>> START

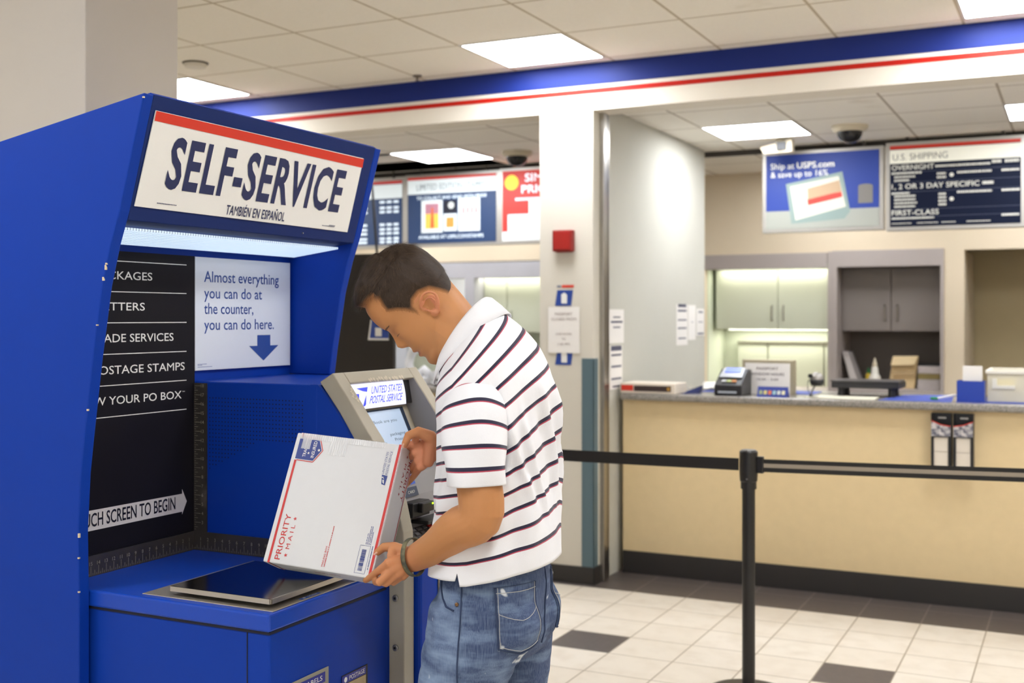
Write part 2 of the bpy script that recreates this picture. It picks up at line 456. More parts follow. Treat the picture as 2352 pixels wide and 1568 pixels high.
# header body: sloping face, underside lip, top
Hs = Vector((.2693, 0, .963)); Hn = Vector((.963, 0, -.2693)); HO = Vector((-1.914, 1.99, 2.062))
def hp(y, t, off=0): return HO + Y * y + Hs * t + Hn * off
hb = MB(); y0, y1 = .032, .965
hb.prism([hp(y0, 0, -.001), hp(y0, -.297, -.001), (-2.235, 1.99 + y0, 1.742), (-2.235, 1.99 + y0, 1.742 + .25)], (0, y1 - y0, 0))
hb.build('header', kblue_shaded, kiosk, bevel=.002)
MB().prism([(-1.914, 2.022, 2.062), (-1.925, 2.022, 2.068), (back_x, 2.022, 1.915), (back_x, 2.022, 1.90)], (0, .935, 0)).build('top_panel', kblue, kiosk)
MB().box(-2.26, -2.235, 2.022, 2.955, .9, 2.0).build('back_panel', kblue, kiosk)
# sign face
sg = MB(); P = [hp(.040, -.262, .003), hp(.9145, -.2655, .003), hp(.9105, -.0385, .003), hp(.0445, -.0335, .003)]
sg.prism(P, Hn * -.003)
sign = sg.build('sign_board', kwhite, kiosk, bevel=.001, label='white header sign board')
MB().poly([hp(.045, -.0575, .0042), hp(.913, -.0665, .0042), hp(.9112, -.0405, .0042), hp(.0449, -.0345, .0042)]).build('red_stripe', kred, sign, label='red bar along the sign top')
def ht(s, y, t, cap, wd, bold): MB().text(s, hp(y, t, .0045), Y, Hs, cap, wd, bold, space=1.1 if cap > .1 else 1.05).build('lettering', ink, sign, label='dark blue sign lettering')
ht('SELF-SERVICE', .119, -.2060, .1165, .722, .025)
ht('TAMBIÉN EN ESPAÑOL', .355, -.2550, .0245, .244, .01)
fl = MB()
for (ya, yb, t) in [(.107, .172, -.2487), (.778, .84, -.2545), (.812, .84, -.2515)]:
    k = ya
    while k < yb: fl.rect(hp(k, t, .0045), Y, Hs, 0, .004, 0, .002); k += .0052
fl.build('fine_print', ink, sign)
MB().lathe([(.002, 0), (.002, .003)], hp(.7, -.283, 0), 8, 'x').build('screw', silver, kiosk)
# light diffuser under the header
dm = M('kiosk_diffuser'); t_ = NT(dm); o_ = t_.obj(); x_, y_, z_ = t_.xyz(o_)
ga = t_.math('ABSOLUTE', t_.math('SUBTRACT', t_.math('FRACT', t_.math('MULTIPLY', y_, 105)), .5)); gb = t_.math('ABSOLUTE', t_.math('SUBTRACT', t_.math('FRACT', t_.math('MULTIPLY', x_, 55)), .5))
cell = t_.math('ADD', .28, t_.math('MULTIPLY', t_.math('MAXIMUM', ga, gb), .95))
b_ = bsdf(dm); b_.inputs['Base Color'].default_value = (.5, .55, .6, 1); b_.inputs['Emission Color'].default_value = (.63, .8, .98, 1)
t_.l.new(t_.math('MULTIPLY', t_.math('POWER', cell, 1.6), 1.25), b_.inputs['Emission Strength'])
MB().prism([(-2.045, 2.03, 1.7645), (-2.212, 2.03, 1.7425), (-2.212, 2.03, 1.7365), (-2.045, 2.03, 1.7585)], (0, .915, 0)).build('light_diffuser', dm, kiosk, label='glowing ribbed light panel under the header')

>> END

» Goal: Copy out the listing exactly as it stands, but not the pictures.

» The reply:
Write part 2 of the bpy script that recreates this picture. It picks up at line 456. More parts follow. Treat the picture as 2352 pixels wide and 1568 pixels high.
# header body: sloping face, underside lip, top
Hs = Vector((.2693, 0, .963)); Hn = Vector((.963, 0, -.2693)); HO = Vector((-1.914, 1.99, 2.062))
def hp(y, t, off=0): return HO + Y * y + Hs * t + Hn * off
hb = MB(); y0, y1 = .032, .965
hb.prism([hp(y0, 0, -.001), hp(y0, -.297, -.001), (-2.235, 1.99 + y0, 1.742), (-2.235, 1.99 + y0, 1.742 + .25)], (0, y1 - y0, 0))
hb.build('header', kblue_shaded, kiosk, bevel=.002)
MB().prism([(-1.914, 2.022, 2.062), (-1.925, 2.022, 2.068), (back_x, 2.022, 1.915), (back_x, 2.022, 1.90)], (0, .935, 0)).build('top_panel', kblue, kiosk)
MB().box(-2.26, -2.235, 2.022, 2.955, .9, 2.0).build('back_panel', kblue, kiosk)
# sign face
sg = MB(); P = [hp(.040, -.262, .003), hp(.9145, -.2655, .003), hp(.9105, -.0385, .003), hp(.0445, -.0335, .003)]
sg.prism(P, Hn * -.003)
sign = sg.build('sign_board', kwhite, kiosk, bevel=.001, label='white header sign board')
MB().poly([hp(.045, -.0575, .0042), hp(.913, -.0665, .0042), hp(.9112, -.0405, .0042), hp(.0449, -.0345, .0042)]).build('red_stripe', kred, sign, label='red bar along the sign top')
def ht(s, y, t, cap, wd, bold): MB().text(s, hp(y, t, .0045), Y, Hs, cap, wd, bold, space=1.1 if cap > .1 else 1.05).build('lettering', ink, sign, label='dark blue sign lettering')
ht('SELF-SERVICE', .119, -.2060, .1165, .722, .025)
ht('TAMBIÉN EN ESPAÑOL', .355, -.2550, .0245, .244, .01)
fl = MB()
for (ya, yb, t) in [(.107, .172, -.2487), (.778, .84, -.2545), (.812, .84, -.2515)]:
    k = ya
    while k < yb: fl.rect(hp(k, t, .0045), Y, Hs, 0, .004, 0, .002); k += .0052
fl.build('fine_print', ink, sign)
MB().lathe([(.002, 0), (.002, .003)], hp(.7, -.283, 0), 8, 'x').build('screw', silver, kiosk)
# light diffuser under the header
dm = M('kiosk_diffuser'); t_ = NT(dm); o_ = t_.obj(); x_, y_, z_ = t_.xyz(o_)
ga = t_.math('ABSOLUTE', t_.math('SUBTRACT', t_.math('FRACT', t_.math('MULTIPLY', y_, 105)), .5)); gb = t_.math('ABSOLUTE', t_.math('SUBTRACT', t_.math('FRACT', t_.math('MULTIPLY', x_, 55)), .5))
cell = t_.math('ADD', .28, t_.math('MULTIPLY', t_.math('MAXIMUM', ga, gb), .95))
b_ = bsdf(dm); b_.inputs['Base Color'].default_value = (.5, .55, .6, 1); b_.inputs['Emission Color'].default_value = (.63, .8, .98, 1)
t_.l.new(t_.math('MULTIPLY', t_.math('POWER', cell, 1.6), 1.25), b_.inputs['Emission Strength'])
MB().prism([(-2.045, 2.03, 1.7645), (-2.212, 2.03, 1.7425), (-2.212, 2.03, 1.7365), (-2.045, 2.03, 1.7585)], (0, .915, 0)).build('light_diffuser', dm, kiosk, label='glowing ribbed light panel under the header')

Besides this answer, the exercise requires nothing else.